• [STATED TASK] Write out the listing exactly as it is given.

• [INFORMATION SUPPLIED]
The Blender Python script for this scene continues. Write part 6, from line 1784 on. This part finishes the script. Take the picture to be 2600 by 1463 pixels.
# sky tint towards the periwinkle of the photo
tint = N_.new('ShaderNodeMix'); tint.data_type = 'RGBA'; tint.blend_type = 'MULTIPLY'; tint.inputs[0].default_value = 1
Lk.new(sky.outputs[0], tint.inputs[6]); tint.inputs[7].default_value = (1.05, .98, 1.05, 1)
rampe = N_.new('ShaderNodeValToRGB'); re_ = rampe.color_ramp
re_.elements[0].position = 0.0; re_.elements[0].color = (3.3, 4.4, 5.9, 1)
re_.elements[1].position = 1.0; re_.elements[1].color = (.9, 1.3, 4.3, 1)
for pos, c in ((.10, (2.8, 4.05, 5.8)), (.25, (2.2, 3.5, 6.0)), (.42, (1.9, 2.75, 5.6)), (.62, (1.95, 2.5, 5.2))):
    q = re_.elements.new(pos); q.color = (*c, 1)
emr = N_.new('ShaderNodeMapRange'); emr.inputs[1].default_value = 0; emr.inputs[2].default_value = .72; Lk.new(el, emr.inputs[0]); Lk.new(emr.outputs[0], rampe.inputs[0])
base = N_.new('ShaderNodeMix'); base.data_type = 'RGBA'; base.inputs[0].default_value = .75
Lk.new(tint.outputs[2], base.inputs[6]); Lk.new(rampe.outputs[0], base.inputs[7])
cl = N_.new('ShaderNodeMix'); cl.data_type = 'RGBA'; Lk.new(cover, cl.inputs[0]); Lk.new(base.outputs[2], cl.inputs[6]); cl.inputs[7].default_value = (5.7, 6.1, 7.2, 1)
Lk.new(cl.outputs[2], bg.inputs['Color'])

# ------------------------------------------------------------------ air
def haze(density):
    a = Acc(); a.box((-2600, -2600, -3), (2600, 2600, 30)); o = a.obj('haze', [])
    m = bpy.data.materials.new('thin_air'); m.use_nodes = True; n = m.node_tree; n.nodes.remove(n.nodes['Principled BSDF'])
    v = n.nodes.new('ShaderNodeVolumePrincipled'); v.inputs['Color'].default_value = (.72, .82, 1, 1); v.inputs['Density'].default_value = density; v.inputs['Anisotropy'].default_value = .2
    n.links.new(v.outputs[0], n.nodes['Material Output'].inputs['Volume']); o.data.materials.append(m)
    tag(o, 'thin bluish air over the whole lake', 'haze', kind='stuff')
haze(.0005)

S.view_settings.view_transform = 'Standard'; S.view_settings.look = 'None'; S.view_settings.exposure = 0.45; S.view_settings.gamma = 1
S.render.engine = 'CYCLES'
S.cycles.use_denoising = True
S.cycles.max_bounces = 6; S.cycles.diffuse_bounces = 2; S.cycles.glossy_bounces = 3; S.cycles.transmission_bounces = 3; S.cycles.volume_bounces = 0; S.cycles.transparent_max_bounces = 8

• [FINAL RESULT]
The Blender Python script for this scene continues. Write part 6, from line 1784 on. This part finishes the script. Take the picture to be 2600 by 1463 pixels.
# sky tint towards the periwinkle of the photo
tint = N_.new('ShaderNodeMix'); tint.data_type = 'RGBA'; tint.blend_type = 'MULTIPLY'; tint.inputs[0].default_value = 1
Lk.new(sky.outputs[0], tint.inputs[6]); tint.inputs[7].default_value = (1.05, .98, 1.05, 1)
rampe = N_.new('ShaderNodeValToRGB'); re_ = rampe.color_ramp
re_.elements[0].position = 0.0; re_.elements[0].color = (3.3, 4.4, 5.9, 1)
re_.elements[1].position = 1.0; re_.elements[1].color = (.9, 1.3, 4.3, 1)
for pos, c in ((.10, (2.8, 4.05, 5.8)), (.25, (2.2, 3.5, 6.0)), (.42, (1.9, 2.75, 5.6)), (.62, (1.95, 2.5, 5.2))):
    q = re_.elements.new(pos); q.color = (*c, 1)
emr = N_.new('ShaderNodeMapRange'); emr.inputs[1].default_value = 0; emr.inputs[2].default_value = .72; Lk.new(el, emr.inputs[0]); Lk.new(emr.outputs[0], rampe.inputs[0])
base = N_.new('ShaderNodeMix'); base.data_type = 'RGBA'; base.inputs[0].default_value = .75
Lk.new(tint.outputs[2], base.inputs[6]); Lk.new(rampe.outputs[0], base.inputs[7])
cl = N_.new('ShaderNodeMix'); cl.data_type = 'RGBA'; Lk.new(cover, cl.inputs[0]); Lk.new(base.outputs[2], cl.inputs[6]); cl.inputs[7].default_value = (5.7, 6.1, 7.2, 1)
Lk.new(cl.outputs[2], bg.inputs['Color'])

# ------------------------------------------------------------------ air
def haze(density):
    a = Acc(); a.box((-2600, -2600, -3), (2600, 2600, 30)); o = a.obj('haze', [])
    m = bpy.data.materials.new('thin_air'); m.use_nodes = True; n = m.node_tree; n.nodes.remove(n.nodes['Principled BSDF'])
    v = n.nodes.new('ShaderNodeVolumePrincipled'); v.inputs['Color'].default_value = (.72, .82, 1, 1); v.inputs['Density'].default_value = density; v.inputs['Anisotropy'].default_value = .2
    n.links.new(v.outputs[0], n.nodes['Material Output'].inputs['Volume']); o.data.materials.append(m)
    tag(o, 'thin bluish air over the whole lake', 'haze', kind='stuff')
haze(.0005)

S.view_settings.view_transform = 'Standard'; S.view_settings.look = 'None'; S.view_settings.exposure = 0.45; S.view_settings.gamma = 1
S.render.engine = 'CYCLES'
S.cycles.use_denoising = True
S.cycles.max_bounces = 6; S.cycles.diffuse_bounces = 2; S.cycles.glossy_bounces = 3; S.cycles.transmission_bounces = 3; S.cycles.volume_bounces = 0; S.cycles.transparent_max_bounces = 8